Held – The appeal would be allowed. Although the opening words of s 12B(1)(a) were literally capable of applying to a contract to surrender, the context showed that they were not intended so to apply. The effect of s 4A(1) was that the expression ‘surrender’ included a contact to surrender. Section 12C applied where the original disposal consisted of the surrender by the landlord of a tenancy, and expression ‘surrender’ indicated a contract to surrender.
Section 12B would make no sense in the case of a surrender. The ‘purchaser’ (ie the superior landlord to whom the lease had been surrendered) could not be required to ‘dispose of the estate or interest that was the subject-matter of the original disposal’ to the qualifying tenants, because the subject-matter was the lease and, following the surrender, the lease no longer existed.

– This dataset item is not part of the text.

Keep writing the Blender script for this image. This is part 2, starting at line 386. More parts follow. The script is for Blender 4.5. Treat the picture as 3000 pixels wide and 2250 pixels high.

It followed that in the instant case s 12B did not apply. The purchaser’s notice had undeniably been made under s 12B. The claimant could have served a s 12C notice on K and become entitled to a grant by K of a lease on the same terms and for the same term as that of the 1973 lease. However, the court did not have the power to order the defendant to grant to the claimant a new lease in the same terms as the 1973 lease which had been extinguished by surrender. An order could be made against the defendant only if s 16 applied, but s 16 applied only if the estate or interest was the subject-matter of a later disposal by K to the defendant. The defendant did not, however, have the same estate or interest that had been surrendered to K; it had a different lease on terms different from the 1973 lease.